When scrutinizing different types of coffees you may notice European names attached to each label.

These names refer to the ‘roast’ of the bean and NOT the origin. Some are tan and some are near black. The higher the temperatures and the longer the bean was in roasting, the darker it will become. What does this mean for the taste? The lighter roasts are easy on the palette and more ‘tea like’ and the darker roasts have a more burnt taste and are used in espresso blends. The roast names tend to vary by manufacturer but generally stick to similar connotations.

When you see coffees with non-European names such as Kenya, Sumatra, Java, Colombia, Ethiopia etc, these names refer to the origin of the bean and has nothing to do with the roast. Coffee can be purchased by origin, by roast or by blend. Below is the 'coffee band' where some of the worlds coffee is produced.

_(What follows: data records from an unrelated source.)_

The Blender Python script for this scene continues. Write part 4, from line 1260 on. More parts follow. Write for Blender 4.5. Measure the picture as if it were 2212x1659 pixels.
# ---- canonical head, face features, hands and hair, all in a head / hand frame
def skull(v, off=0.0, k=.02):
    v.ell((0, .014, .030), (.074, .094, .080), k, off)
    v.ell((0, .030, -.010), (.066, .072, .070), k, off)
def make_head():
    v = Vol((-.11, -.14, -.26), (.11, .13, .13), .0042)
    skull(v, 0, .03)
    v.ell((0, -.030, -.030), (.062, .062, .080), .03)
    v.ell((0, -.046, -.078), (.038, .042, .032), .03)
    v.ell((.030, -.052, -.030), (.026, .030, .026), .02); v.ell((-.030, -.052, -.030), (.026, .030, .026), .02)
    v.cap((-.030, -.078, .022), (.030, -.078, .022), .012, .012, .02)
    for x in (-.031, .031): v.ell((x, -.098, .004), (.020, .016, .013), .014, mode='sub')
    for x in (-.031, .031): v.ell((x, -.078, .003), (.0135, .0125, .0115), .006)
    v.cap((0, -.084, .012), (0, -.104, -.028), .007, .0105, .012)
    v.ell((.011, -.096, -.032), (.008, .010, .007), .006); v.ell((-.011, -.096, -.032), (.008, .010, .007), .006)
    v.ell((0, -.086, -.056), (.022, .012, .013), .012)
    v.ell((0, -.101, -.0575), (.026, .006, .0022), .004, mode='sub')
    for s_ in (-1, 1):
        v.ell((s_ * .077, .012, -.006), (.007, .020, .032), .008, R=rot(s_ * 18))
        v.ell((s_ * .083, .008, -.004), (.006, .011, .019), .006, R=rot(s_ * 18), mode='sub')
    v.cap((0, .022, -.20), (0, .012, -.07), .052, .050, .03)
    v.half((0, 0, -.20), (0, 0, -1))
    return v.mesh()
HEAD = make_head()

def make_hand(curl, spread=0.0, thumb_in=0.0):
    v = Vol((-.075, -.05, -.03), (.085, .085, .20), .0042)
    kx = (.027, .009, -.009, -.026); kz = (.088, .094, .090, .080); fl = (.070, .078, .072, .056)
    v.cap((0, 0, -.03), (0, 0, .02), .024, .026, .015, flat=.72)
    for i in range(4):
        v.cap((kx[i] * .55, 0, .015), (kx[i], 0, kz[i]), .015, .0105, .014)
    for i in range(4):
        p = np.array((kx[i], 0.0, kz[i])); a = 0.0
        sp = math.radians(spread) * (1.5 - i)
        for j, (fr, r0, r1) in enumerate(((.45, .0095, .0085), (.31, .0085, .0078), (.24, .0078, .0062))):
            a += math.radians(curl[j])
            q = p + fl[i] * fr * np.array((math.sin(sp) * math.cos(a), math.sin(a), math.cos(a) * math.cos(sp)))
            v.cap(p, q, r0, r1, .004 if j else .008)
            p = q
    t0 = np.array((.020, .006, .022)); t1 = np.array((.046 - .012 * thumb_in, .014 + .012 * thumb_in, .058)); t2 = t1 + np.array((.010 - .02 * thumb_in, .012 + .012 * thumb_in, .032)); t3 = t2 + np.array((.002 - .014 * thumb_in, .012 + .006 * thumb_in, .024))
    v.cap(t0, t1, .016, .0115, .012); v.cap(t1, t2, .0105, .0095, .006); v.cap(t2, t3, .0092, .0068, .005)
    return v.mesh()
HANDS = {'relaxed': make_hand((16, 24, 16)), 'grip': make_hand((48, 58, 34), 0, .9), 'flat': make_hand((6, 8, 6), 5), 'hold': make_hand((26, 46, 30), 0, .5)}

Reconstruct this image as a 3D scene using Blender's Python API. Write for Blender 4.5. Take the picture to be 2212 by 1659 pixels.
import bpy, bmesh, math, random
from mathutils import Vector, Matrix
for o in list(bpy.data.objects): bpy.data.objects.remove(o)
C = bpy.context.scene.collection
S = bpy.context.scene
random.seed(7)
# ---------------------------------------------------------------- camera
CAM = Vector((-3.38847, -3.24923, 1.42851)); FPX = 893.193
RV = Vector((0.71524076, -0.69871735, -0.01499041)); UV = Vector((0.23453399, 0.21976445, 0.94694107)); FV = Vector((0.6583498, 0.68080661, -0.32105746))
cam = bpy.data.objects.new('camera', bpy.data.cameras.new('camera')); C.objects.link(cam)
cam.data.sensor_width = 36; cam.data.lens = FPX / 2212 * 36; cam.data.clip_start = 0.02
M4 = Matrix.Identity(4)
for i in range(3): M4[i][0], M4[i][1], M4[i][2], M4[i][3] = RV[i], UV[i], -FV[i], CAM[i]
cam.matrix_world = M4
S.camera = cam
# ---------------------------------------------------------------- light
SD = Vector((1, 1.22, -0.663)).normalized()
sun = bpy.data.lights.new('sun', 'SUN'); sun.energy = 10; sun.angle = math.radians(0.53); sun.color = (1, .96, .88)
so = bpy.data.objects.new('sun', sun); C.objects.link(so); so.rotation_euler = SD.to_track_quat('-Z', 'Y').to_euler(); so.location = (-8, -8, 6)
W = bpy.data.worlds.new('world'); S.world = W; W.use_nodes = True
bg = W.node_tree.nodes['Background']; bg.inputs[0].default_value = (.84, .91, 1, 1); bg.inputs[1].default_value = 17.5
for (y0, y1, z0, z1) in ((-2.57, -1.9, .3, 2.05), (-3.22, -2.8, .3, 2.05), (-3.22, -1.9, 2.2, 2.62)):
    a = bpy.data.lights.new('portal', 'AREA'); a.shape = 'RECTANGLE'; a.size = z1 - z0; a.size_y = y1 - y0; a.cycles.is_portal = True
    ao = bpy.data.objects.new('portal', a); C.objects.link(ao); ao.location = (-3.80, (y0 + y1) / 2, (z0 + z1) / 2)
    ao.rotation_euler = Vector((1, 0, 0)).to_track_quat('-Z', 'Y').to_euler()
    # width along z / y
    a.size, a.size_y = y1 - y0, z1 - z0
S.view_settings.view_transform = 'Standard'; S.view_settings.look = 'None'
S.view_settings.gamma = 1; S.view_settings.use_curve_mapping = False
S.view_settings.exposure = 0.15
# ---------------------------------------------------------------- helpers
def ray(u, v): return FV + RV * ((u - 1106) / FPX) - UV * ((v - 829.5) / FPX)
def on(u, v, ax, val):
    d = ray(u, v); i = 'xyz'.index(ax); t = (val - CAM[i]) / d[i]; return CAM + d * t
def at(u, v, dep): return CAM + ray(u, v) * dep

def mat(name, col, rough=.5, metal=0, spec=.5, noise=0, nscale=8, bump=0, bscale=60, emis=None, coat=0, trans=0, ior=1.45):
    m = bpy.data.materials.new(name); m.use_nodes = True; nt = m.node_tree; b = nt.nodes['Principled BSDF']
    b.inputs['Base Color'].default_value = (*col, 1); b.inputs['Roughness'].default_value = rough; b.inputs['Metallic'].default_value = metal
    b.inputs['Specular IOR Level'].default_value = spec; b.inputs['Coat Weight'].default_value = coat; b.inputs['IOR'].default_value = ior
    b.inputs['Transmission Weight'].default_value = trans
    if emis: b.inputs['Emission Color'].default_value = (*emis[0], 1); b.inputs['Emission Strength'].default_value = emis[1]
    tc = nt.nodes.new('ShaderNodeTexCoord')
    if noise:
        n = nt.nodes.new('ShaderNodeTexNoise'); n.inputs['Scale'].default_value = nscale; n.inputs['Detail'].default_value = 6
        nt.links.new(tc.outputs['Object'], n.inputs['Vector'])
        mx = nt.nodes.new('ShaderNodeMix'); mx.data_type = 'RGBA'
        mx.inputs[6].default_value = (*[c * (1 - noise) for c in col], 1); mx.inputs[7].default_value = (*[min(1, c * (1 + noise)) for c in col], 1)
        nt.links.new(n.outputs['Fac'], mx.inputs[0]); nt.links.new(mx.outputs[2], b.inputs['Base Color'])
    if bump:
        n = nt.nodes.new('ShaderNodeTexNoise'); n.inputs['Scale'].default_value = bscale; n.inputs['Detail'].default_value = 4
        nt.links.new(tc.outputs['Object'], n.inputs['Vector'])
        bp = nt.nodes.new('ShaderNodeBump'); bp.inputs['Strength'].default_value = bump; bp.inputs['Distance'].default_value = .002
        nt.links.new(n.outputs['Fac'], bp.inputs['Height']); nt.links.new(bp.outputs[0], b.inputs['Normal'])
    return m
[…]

In Mexico, coffee is nurtured on small farms rather than being carelessly mass produced. Coffee beans from Guatemala, on the other hand, are grown in rich volcanic soil.  The coffee tends to be more rich. Depending on the exact region in which the coffee is grown, there is a spicy or chocolate tone to the brews.

Brazil and Colombia are the two largest coffee producers. The highest grade of coffee coming out of Colombia is the Colombian Supremo.

Checkers has recently brought in a wide selection of coffees into their growing brand. Starbucks coffees are directly imported by Checkers and the Starbucks Colombian selection is a must try (it's what helped me conclude this post!). Despite being R100 a bag, it's worth every penny!
Below is an extract from

"Checkers may not be your first port of call for coffee beans but visit one of their selected stores in the Western Cape and you’ll be pleasantly surprised. The chain has significantly upped their coffee game with the launch of their ‘Coffee Collection’ – an impressive selection of single origins and locally roasted gourmet blends.
The ‘Foreign Ground’ range features single origins from Brazil, Colombia, Costa Rica, El Salvador, Ethiopia, Guatemala, Honduras, Malawi, Peru and Rwanda, whereas the ‘Home Brew’ range puts some of our local favourites, with the likes of Deluxe Coffeeworks and Tribe, on the shelves.
We tasted a few of the Foreign Ground single origins last week and we’ll admit that we’re pretty impressed!
A Foreign Ground single origin will cost you R49.99 and one of the Home Brew’s R69.99."

Unfortunately, as stated above, these are only available at the Western Cape stores. Hopefully they'll be making their way to Gauteng pretty soon!